For there to be a majority — 14 of the 27 active judges — for taking the case en banc, all of the 16 Democrat-appointed Ninth Circuit judges other than Pregerson and Gould would have to vote for en banc, or each Democrat-appointed defector would have to be balanced by a Republican-appointed vote for en banc. That’s not impossible; some conservatives do indeed support gun controls, just as some liberals support gun rights. But it doesn’t seem very likely. (Judge Alarcon, as a senior judge, can’t vote on the en banc.)
(2) What about the Supreme Court? The county can’t ask the Supreme Court to take the case, because it won below on the bottom line, which bars a certiorari petition (though not an intra-Ninth-Circuit suggestion for rehearing en banc). And if the gun shows petition for certiorari, it’s not clear that the Court would want to take the case, since the issue on which they would be petitioning — chiefly the scope of the Second Amendment as applied to government property — is one on which there isn’t yet a split among the circuits.
(3) But don’t forget the nunchakus! The petition in Maloney v. Cuomo, a Second Circuit case decided January 28, 2009, is due in a bit over a week. [UPDATE: The filing deadline in Maloney has just been extended to June 26, and the name for the case in the Supreme Court is now Maloney v.

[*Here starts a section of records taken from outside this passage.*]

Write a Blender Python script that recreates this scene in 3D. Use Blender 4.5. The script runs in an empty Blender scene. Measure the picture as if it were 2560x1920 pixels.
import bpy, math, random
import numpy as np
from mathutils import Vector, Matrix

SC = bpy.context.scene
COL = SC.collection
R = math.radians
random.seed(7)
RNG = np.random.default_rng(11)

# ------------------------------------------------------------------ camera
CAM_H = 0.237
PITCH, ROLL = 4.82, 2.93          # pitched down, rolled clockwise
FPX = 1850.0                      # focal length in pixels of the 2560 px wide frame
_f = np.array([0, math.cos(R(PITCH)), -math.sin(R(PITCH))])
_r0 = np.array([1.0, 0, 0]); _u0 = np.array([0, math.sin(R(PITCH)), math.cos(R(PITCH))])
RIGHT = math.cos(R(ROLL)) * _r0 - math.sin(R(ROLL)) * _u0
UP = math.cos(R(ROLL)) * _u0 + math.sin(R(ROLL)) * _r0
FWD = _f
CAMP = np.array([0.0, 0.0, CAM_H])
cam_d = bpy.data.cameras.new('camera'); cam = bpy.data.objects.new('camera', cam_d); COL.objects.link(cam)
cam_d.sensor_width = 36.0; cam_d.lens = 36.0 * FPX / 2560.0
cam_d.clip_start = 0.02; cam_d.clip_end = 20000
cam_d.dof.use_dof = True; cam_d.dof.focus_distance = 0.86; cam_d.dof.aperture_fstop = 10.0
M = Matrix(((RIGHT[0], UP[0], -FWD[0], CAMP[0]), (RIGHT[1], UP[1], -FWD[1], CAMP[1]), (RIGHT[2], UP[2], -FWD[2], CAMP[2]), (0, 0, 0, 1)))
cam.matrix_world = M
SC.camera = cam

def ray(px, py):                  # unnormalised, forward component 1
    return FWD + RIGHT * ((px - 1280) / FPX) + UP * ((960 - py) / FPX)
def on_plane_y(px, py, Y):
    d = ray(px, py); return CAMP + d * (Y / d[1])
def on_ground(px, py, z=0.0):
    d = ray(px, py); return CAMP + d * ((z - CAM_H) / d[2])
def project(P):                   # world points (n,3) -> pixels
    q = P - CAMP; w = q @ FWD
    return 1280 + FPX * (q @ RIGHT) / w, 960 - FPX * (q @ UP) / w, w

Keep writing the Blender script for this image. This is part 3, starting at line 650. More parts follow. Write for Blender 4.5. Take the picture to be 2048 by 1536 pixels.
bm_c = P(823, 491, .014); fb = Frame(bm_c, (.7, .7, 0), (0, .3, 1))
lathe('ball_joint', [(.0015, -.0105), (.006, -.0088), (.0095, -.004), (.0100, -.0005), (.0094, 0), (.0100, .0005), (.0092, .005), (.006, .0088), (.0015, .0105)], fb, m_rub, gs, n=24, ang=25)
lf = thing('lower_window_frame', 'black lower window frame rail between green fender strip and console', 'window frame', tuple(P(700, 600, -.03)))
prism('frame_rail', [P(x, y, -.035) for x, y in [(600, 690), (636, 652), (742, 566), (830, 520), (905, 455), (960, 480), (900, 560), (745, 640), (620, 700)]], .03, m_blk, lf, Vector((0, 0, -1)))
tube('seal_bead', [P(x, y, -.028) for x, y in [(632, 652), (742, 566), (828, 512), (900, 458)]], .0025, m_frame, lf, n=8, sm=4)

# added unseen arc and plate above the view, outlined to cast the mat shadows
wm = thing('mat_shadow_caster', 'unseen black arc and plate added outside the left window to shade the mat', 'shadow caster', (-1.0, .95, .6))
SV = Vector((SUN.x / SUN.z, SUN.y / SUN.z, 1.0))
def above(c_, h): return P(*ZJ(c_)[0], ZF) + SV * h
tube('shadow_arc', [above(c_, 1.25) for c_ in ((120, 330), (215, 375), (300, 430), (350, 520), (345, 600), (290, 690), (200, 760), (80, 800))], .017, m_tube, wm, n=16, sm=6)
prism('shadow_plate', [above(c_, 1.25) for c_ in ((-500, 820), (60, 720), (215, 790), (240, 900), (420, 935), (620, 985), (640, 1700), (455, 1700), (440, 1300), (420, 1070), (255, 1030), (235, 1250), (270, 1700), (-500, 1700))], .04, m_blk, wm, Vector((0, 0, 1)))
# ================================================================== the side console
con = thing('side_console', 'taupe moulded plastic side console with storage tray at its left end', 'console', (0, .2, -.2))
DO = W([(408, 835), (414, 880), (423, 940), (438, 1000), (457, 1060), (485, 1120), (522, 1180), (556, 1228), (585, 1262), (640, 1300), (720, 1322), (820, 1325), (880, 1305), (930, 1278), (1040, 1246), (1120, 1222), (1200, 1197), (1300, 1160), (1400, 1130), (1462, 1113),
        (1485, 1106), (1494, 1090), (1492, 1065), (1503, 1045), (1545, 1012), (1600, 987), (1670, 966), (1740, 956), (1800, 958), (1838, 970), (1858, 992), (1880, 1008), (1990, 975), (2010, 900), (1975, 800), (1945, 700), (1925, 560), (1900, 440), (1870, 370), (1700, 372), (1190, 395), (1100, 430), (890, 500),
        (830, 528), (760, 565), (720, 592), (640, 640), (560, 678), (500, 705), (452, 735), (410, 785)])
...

Rice; thanks to Benjamin Wolf (Elliot Schlissel N.Y. Law Blog).] Maloney, who lost in the Second Circuit both on the incorporation question and on the bottom line, is certainly entitled to petition, and he’s sure to stress the now-existing split between the circuits.
As I blogged earlier, my guess is that the Supreme Court would prefer to consider the incorporation question in a case that involves more common facts, and that doesn’t raise the additional legal question of whether nunchakus qualify as “arms” for Second Amendment purposes. Moreover, the incorporation issue will surely arise in other circuits, mostly in cases involving more traditional arms, so the Court could decide to wait until then.
On the other hand, there is indeed a split on the incorporation question now, and the Court could certainly agree to consider only that aspect of the case, and remand to the Second Circuit for more consideration of the splitless and underexplored question of which non-firearms qualify as “arms.” This will push into the background the exotic nunchakus, and will instead allow the Court to focus on the common and important question of whether the Second Amendment applies, via the Fourteenth, to state and local governments. Maybe four of the Justices will thus conclude that there’s no time like the present to decide the incorporation issue, and will therefore agree to grant certiorari in Maloney (though not Nordyke).